Anggota Dewan Komisaris, Direksi, pegawai bank atau pihak Terafiliasi lainnya yang dengan sengaja memberikan keterangan yang wajib dirahasiakan menurut pasal 40, diancam dengan pidana penjara sekurang-kurangnya 2(dua) tahun dan paling lama 4(empat) tahun serta denda sekurang-kurangnya Rp. 4.000.000.000,-(empat milyar rupiah) dan paling banyak Rp. 8.000.000.000,-(delapan milyar rupiah).


PERMASALAHAN HUKUM

Apakah seseorang (bukan pejabat bank) yang telah mendapat informasi tentang keuangan seorang nasabah dari suatu sumber yang identitasnya tidak diketahui atau dirahasiakan dan kemudian menyebarluaskannya kepada masyarakat ramai dapat didakwa melakukan tindak pidana membocorkan rahasia bank seperti diatur dalam pasal 47 ayat (1)?


PENDAPAT

Dalam ketentuan pasal 47 ayat (1) perbuatan yang dilarang ialah dengan sengaja memaksa bank atau pihak Terafiliasi untuk memberikan keterangan. Maka perbuatan orang ketiga yang memperoleh informasi keuangan seorang nasabah dari suatu sumber tanpa memaksa bank atau pihak Terafiliasi tidaklah termasuk kwalifikasi pasal tersebut, dengan demikian tidak dapat dipidana.

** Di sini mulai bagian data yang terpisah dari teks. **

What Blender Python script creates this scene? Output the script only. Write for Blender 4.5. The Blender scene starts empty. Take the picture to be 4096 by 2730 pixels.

Pihak yang dirugikan dapat saja mengajukan tuntutan pidana melalui penyidik asal saja ia dapat memberikan bukti bahwa sipelaku telah memaksa pejabat bank untuk membocorkan rahasia. Tanpa pembuktian seperti itu sulit kiranya bagi penyidik untuk menyeret sipelaku ke pengadilan.


KESIMPULAN DAN SARAN

1. Untuk menjamin kepercayaan masyarakat penyimpan uang bank, wajib merahasiakan informasi mengenai nasabah kecuali ditentukan lain oleh undang-undang.

2. Agar rahasia bank ini tidak disalah gunakan oleh pejabat bank untuk menyembunyikan berbagai bentuk penyelewengan, pengawasan yang lebih ketat terhadap administrasi bank perlu ditingkatkan.